Inside Burkina Faso, public opinion is split but seems to lean in favor, especially in the big cities. A snap poll in November 2025 by the independent Institut Free Afrik found that 58% of those surveyed in Ouagadougou and Bobo-Dioulasso “strongly agreed” that “traitors who collaborate with terrorists deserve death.” Some youth groups aligned with the junta have even held small rallies in support.
What Comes Next? Cloudy Outlook
The amendments still need to be passed by the Transitional Legislative Assembly (ALT), a 91-member body appointed by Captain Traoré in 2023 that many see as a rubber-stamp parliament. Debate is supposed to start in the next regular session, January 2026.
Even with passage, legal experts say putting the new law into practice won’t be simple:
- The judiciary is in rough shape after years of attacks on courts in areas held by insurgents.
- Many judges have either fled the country or lost their jobs for alleged disloyalty.
- International partners, like the EU and France, have already indicated that bringing back capital punishment could mean losing budgetary aid and justice-sector assistance.
For now, nobody has been sentenced to death under the new rules. Still, at least 23 people—mostly military officers accused of plotting against the junta and charged with treason or terrorism—could be eligible.

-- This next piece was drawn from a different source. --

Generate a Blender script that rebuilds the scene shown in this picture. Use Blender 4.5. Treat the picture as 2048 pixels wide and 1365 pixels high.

As Burkina Faso plunges deeper into what its leaders have dubbed a “war of liberation and dignity,” bringing back the death penalty marks a sharp and symbolic break from three decades of shifting toward abolition. Will it really deter terrorism and betrayal, or just worsen the mood of fear and repression? Hard to say—only time will tell. Juba Global News Network is going to keep an eye on how things unfold and will keep offering independent coverage as this story keeps developing.